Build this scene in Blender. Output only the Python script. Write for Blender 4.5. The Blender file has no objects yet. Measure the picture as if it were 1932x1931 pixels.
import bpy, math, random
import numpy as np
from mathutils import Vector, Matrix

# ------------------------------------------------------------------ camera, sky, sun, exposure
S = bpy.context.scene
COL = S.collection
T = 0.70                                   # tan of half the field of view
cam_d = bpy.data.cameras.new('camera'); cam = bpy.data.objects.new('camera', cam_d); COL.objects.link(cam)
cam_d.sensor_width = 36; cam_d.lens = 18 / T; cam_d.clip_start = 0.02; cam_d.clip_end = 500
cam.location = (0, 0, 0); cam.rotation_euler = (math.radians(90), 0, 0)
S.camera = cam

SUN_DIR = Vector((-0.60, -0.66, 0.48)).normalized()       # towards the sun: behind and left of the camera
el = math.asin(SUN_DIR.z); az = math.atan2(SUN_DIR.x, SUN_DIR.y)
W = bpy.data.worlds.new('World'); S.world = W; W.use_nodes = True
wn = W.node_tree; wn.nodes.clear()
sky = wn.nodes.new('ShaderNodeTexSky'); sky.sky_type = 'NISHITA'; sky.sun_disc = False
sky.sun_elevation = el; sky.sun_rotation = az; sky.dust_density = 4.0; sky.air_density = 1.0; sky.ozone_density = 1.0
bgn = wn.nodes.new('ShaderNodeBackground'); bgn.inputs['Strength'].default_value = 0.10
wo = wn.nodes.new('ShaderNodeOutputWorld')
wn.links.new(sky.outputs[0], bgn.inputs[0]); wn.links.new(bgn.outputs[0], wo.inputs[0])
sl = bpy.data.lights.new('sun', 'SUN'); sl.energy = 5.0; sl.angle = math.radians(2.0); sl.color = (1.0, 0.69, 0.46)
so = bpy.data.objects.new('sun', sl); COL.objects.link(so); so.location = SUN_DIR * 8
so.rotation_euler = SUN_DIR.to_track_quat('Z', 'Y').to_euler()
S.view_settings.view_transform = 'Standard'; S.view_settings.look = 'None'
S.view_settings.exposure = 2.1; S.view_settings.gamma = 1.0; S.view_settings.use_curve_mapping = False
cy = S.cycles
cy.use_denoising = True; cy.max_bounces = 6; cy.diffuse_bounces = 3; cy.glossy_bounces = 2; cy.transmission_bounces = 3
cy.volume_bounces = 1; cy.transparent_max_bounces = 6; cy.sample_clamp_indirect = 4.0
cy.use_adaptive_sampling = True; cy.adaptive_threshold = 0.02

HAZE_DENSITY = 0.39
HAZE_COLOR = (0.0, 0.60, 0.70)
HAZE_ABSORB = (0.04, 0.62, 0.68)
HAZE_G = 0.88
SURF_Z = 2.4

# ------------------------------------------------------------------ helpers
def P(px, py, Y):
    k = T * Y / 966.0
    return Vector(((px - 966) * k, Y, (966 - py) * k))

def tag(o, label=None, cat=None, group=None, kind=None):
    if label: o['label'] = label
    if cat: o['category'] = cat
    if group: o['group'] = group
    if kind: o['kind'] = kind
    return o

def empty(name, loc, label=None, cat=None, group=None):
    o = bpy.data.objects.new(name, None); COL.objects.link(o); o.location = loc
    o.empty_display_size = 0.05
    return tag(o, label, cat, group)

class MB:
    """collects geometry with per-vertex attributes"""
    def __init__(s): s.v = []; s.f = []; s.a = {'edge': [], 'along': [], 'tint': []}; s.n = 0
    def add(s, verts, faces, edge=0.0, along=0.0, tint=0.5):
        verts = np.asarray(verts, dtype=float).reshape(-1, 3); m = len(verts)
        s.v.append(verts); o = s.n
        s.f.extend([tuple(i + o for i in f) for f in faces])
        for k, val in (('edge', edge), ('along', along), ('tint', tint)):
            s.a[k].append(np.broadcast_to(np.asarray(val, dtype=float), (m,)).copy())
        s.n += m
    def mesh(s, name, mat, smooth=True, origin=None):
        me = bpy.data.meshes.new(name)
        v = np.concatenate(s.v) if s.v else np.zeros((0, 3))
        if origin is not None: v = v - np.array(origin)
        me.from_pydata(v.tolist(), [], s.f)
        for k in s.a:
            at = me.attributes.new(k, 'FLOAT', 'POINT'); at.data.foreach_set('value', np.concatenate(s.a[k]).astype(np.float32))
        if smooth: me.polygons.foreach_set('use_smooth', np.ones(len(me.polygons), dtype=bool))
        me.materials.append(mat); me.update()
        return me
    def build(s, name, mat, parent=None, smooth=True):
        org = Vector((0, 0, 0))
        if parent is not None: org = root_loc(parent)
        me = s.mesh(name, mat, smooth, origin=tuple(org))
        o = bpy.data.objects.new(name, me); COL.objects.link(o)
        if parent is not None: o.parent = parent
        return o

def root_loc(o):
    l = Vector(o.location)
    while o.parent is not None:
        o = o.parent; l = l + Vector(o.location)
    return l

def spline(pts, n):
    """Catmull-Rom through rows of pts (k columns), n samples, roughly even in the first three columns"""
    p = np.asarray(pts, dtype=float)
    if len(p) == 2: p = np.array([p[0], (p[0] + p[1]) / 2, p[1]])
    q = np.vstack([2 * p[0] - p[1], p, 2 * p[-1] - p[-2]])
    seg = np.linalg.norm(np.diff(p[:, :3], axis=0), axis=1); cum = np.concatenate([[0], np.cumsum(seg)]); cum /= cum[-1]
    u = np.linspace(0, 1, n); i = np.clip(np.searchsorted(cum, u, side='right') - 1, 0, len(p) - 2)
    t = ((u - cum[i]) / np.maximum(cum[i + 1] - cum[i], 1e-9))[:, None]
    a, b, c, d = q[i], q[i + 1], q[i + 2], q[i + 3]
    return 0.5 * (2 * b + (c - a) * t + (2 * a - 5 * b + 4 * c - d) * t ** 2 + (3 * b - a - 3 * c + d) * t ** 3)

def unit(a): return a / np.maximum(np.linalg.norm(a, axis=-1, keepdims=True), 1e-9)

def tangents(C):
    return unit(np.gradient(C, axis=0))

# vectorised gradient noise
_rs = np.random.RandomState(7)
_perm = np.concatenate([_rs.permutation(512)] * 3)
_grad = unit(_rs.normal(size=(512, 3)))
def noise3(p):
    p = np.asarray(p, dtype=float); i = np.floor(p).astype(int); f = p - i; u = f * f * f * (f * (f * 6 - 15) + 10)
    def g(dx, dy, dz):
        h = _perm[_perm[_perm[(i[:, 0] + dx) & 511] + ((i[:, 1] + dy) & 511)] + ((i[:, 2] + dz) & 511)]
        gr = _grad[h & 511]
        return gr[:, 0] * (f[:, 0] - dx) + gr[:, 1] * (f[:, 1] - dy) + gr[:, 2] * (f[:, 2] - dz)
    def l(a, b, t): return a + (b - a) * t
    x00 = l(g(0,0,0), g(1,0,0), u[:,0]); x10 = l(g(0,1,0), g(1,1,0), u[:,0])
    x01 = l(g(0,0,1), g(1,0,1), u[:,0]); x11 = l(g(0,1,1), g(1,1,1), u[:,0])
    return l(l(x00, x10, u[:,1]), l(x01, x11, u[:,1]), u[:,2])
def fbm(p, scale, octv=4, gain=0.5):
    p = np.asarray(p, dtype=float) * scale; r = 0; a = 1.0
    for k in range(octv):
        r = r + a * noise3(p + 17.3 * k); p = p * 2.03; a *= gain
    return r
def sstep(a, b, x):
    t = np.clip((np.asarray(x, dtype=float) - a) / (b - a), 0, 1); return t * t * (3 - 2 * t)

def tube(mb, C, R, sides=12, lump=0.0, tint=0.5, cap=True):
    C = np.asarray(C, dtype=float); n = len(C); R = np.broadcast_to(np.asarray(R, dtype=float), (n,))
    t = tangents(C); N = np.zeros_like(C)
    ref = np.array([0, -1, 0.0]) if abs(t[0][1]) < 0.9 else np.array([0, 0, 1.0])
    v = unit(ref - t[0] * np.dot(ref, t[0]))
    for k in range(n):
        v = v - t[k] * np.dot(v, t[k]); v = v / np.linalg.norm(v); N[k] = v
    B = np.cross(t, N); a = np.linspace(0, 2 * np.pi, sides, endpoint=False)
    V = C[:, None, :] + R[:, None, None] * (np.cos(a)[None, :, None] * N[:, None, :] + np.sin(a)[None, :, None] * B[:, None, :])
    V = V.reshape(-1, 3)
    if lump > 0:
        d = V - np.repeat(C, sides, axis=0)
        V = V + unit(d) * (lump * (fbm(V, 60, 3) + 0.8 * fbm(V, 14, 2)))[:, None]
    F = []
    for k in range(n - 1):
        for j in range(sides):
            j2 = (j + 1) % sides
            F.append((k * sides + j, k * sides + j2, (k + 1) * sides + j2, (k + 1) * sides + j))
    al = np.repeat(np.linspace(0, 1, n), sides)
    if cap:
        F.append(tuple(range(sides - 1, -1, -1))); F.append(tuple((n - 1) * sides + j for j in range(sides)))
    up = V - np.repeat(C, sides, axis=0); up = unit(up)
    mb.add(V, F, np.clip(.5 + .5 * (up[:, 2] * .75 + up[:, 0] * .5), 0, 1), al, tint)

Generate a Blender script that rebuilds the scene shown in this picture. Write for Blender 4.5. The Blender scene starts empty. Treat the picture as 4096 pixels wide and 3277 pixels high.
= = = = = = =
**WHAT IS REQUIRED:** Print the listing above from its first line through the line with "from mathutils import Vector, Matrix", and stop there.

**RESULT OF THE TASK:**
Build this scene in Blender. Output only the Python script. Write for Blender 4.5. The Blender file has no objects yet. Measure the picture as if it were 1932x1931 pixels.
import bpy, math, random
import numpy as np
from mathutils import Vector, Matrix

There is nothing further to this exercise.